On the occasion of its fifth year anniversary, Custot Gallery Dubai is delighted to present a group exhibition of paintings and sculptures by the international artists Etel Adnan, Ali Banisadr, Fernando Botero, Nick Brandt, Chu Teh-Chun, Ian Davenport, Peter Halley, Richard Höglund, Yayoi Kusama, Umberto Mariani, Jedd Novatt, Marc Quinn, Pablo Reinoso, Arnaud Rivieren, Sophia Vari, Bernar Venet and Fabienne Verdier.
Highlights of the show include a major painting by Chinese master Chu Teh-Chun, one of the most prominent artists in the Chinese Modernist movement. His work Sons Éclatants, 1995 features an abstract landscape referencing his native environment, home of the angular Yellow Mountains. The expressive brushstrokes possess a profound sense of depth, poetry and musicality.
Present in the exhibition are two recent large-scale Vortex paintings from French abstract contemporary artist Fabienne Verdier. In these works, the artist continues the exploration into the painting of sounds and music, in particular the visual representation of breathing techniques employed by sopranos performing Mozart’s arias. The paintings are characterised by a single large, whirling helix, which dominates the composition and echoes the ascendant scaling sound of an aria.
Also, on view, a work by Marc Quinn, one of the most prominent figures of the Young British Artists group. The Eye of History (Atlantic Perspective) Points of Continent, 2012, depicts an iris at close range, in a photorealist way. A commentary on the paranoid world we live in and on the notion of 24-hour news, syncopating with the concept of our eroding and changing geographical world.
A monumental six-meter-high tree sculpture by Belgian sculptor Arnaud Rivieren is presented. The Dubai-based artist focuses on repurposing scavenged material found in steelyards of the UAE, breathing new life into them through a lengthy transformation process, reforming it into an imposing stainless steel tree. This unique sculpture is modeled after the Ghaf and Acacia plants prevalent in the arid region.

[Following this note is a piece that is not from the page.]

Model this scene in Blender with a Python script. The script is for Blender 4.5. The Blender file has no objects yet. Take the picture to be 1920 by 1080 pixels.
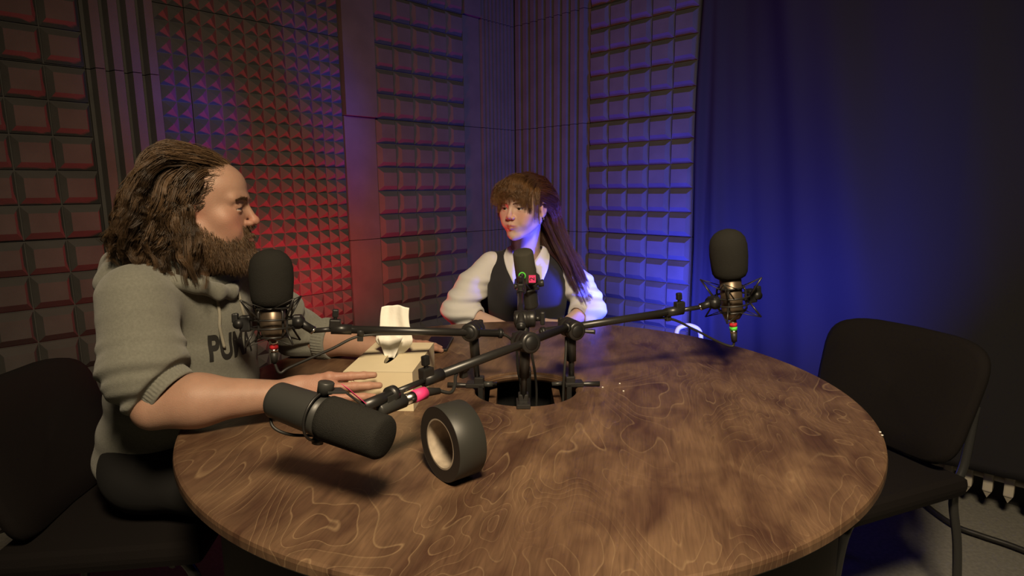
import bpy, bmesh, math, random
import numpy as np
from mathutils import Vector, Matrix
from mathutils.bvhtree import BVHTree
random.seed(7); np.random.seed(7)
S = bpy.context.scene
COL = S.collection

# ------------------------------------------------------------------ camera
FPX, PITCH, ROLL, CZ = 1125.0, math.radians(9.35), 0.0098, 1.21
def _cam_axes():
    fw = Vector((0, math.cos(PITCH), -math.sin(PITCH)))
    dn = Vector((0, -math.sin(PITCH), -math.cos(PITCH)))
    rt = Vector((1, 0, 0))
    c, s = math.cos(ROLL), math.sin(ROLL)
    right = rt*c + dn*s
    down = dn*c - rt*s
    return right, -down, -fw
cd = bpy.data.cameras.new('camera'); cam = bpy.data.objects.new('camera', cd); COL.objects.link(cam)
cd.sensor_width = 36; cd.lens = FPX*36/1920; cd.clip_start = 0.02
_r, _u, _b = _cam_axes()
cam.matrix_world = Matrix(((_r.x, _u.x, _b.x, 0), (_r.y, _u.y, _b.y, 0), (_r.z, _u.z, _b.z, CZ), (0, 0, 0, 1)))
S.camera = cam
# ------------------------------------------------------------------ world, lights, exposure
S.view_settings.view_transform = 'Standard'; S.view_settings.look = 'None'
S.view_settings.gamma = 1; S.view_settings.use_curve_mapping = False
S.view_settings.exposure = 0.0
W = bpy.data.worlds.new('world'); S.world = W; W.use_nodes = True
W.node_tree.nodes['Background'].inputs[0].default_value = (0.9, 0.75, 0.6, 1)
W.node_tree.nodes['Background'].inputs[1].default_value = 0.009
def area_light(name, loc, target, size, power, color, spread=math.pi):
    l = bpy.data.lights.new(name, 'AREA'); l.shape = 'SQUARE'; l.size = size; l.energy = power; l.color = color; l.spread = spread
    o = bpy.data.objects.new(name, l); COL.objects.link(o); o.location = loc
    d = Vector(target)-Vector(loc); o.rotation_euler = d.to_track_quat('-Z', 'Y').to_euler(); return o
area_light('overhead_softbox', (0.15, -0.25, 2.45), (0.30, 1.42, 0.75), 0.38, 31.0, (1.0, 0.79, 0.52), math.radians(112))

# ------------------------------------------------------------------ helpers: pixel of the photograph -> point of the room
def ray(px, py):
    d = _r*((px-960)/FPX) - _u*((py-540)/FPX) - _b
    return d
def onz(px, py, z):
    d = ray(px, py); return Vector((0, 0, CZ)) + d*((z-CZ)/d.z)
def aty(px, py, Y):
    d = ray(px, py); return Vector((0, 0, CZ)) + d*(Y/d.y)
V = Vector
# ------------------------------------------------------------------ materials
def mat(name, col, rough=0.6, metal=0.0, spec=0.5, bump=0.0, bscale=200.0, var=0.0, vscale=30.0, sheen=0.0, emit=None, estr=0, coat=0, sss=0, attr=None):
    m = bpy.data.materials.new(name); m.use_nodes = True; nt = m.node_tree; b = nt.nodes['Principled BSDF']
    c = (*col, 1) if len(col) == 3 else col
    b.inputs['Base Color'].default_value = c; b.inputs['Roughness'].default_value = rough
    b.inputs['Metallic'].default_value = metal; b.inputs['Specular IOR Level'].default_value = spec
    if sheen: b.inputs['Sheen Weight'].default_value = sheen
    if coat: b.inputs['Coat Weight'].default_value = coat
    if sss:
        b.inputs['Subsurface Weight'].default_value = sss; b.inputs['Subsurface Scale'].default_value = 0.008
        b.inputs['Subsurface Radius'].default_value = (1, .35, .2)
    tc = nt.nodes.new('ShaderNodeTexCoord')
    last = None
    if var:
        n = nt.nodes.new('ShaderNodeTexNoise'); n.inputs['Scale'].default_value = vscale; n.inputs['Detail'].default_value = 5
        nt.links.new(tc.outputs['Object'], n.inputs['Vector'])
        mr = nt.nodes.new('ShaderNodeMapRange'); mr.inputs['From Min'].default_value = .3; mr.inputs['From Max'].default_value = .7
        mr.inputs['To Min'].default_value = 1-var; mr.inputs['To Max'].default_value = 1+var
        nt.links.new(n.outputs['Fac'], mr.inputs['Value'])
        hs = nt.nodes.new('ShaderNodeHueSaturation'); hs.inputs['Color'].default_value = c
        nt.links.new(mr.outputs['Result'], hs.inputs['Value']); nt.links.new(hs.outputs['Color'], b.inputs['Base Color']); last = hs
    if attr:
        a = nt.nodes.new('ShaderNodeAttribute'); a.attribute_name = attr
        if last: nt.links.new(a.outputs['Color'], last.inputs['Color'])
        else: nt.links.new(a.outputs['Color'], b.inputs['Base Color'])
    if bump:
        n = nt.nodes.new('ShaderNodeTexNoise'); n.inputs['Scale'].default_value = bscale; n.inputs['Detail'].default_value = 3
        nt.links.new(tc.outputs['Object'], n.inputs['Vector'])
        bp = nt.nodes.new('ShaderNodeBump'); bp.inputs['Strength'].default_value = bump; bp.inputs['Distance'].default_value = .002
        nt.links.new(n.outputs['Fac'], bp.inputs['Height']); nt.links.new(bp.outputs['Normal'], b.inputs['Normal'])
    if emit:
        b.inputs['Emission Color'].default_value = (*emit, 1); b.inputs['Emission Strength'].default_value = estr
    return m
M = {}
M['foam'] = mat('grey_acoustic_foam', (.100, .095, .088), .95, spec=.15, bump=.5, bscale=420, var=.1, vscale=9)
M['wall'] = mat('dark_wall', (.05, .048, .045), .9)
M['floor'] = mat('grey_carpet', (.21, .205, .175), .95, spec=.1, bump=.6, bscale=300, var=.15, vscale=80)
M['black'] = mat('black_metal', (.018, .017, .016), .38, metal=.0, spec=.6)
M['blackplastic'] = mat('black_plastic', (.012, .012, .012), .45)
M['rubber'] = mat('cable_rubber', (.02, .019, .017), .5)
M['chrome'] = mat('chrome', (.75, .72, .66), .22, metal=1)
M['micfoam'] = mat('microphone_foam', (.026, .025, .022), 1, spec=.1, bump=1, bscale=900)
M['micfoam_lt'] = mat('microphone_foam_lighter', (.075, .07, .055), 1, spec=.1, bump=1, bscale=900)
M['smbody'] = mat('microphone_body', (.035, .035, .032), .42, spec=.5)
M['bronze'] = mat('champagne_metal', (.16, .12, .085), .38, metal=.7)
M['pink'] = mat('pink_tape', (.85, .05, .22), .6)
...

Continuing, visitors will be transported by a diptych, 2014, from the renowned Lebanese poet, writer and artist Etel Adnan. These palette-knife paintings, completed in one session, interprets through earth-hued tones the landscape of Mount Tamalpais near her Californian home.
The exhibition also presents La Cra, Harvest (After Van Gogh), 2018 from the British artist Ian Davenport. Davenport meticulously applies paint from a height, allowing it to ebb and flow in a single linear stroke, a process which is then repeated to form a landscape of colour. Davenport has taken this technique one step further, by co-opting the intricate puddled section at the bottom of the painting, as a sculptural element. The colour combinations of this painting directly reference the masterpiece painting The Harvest, 1888 by the Dutch post-impressionist artist Vincent van Gogh.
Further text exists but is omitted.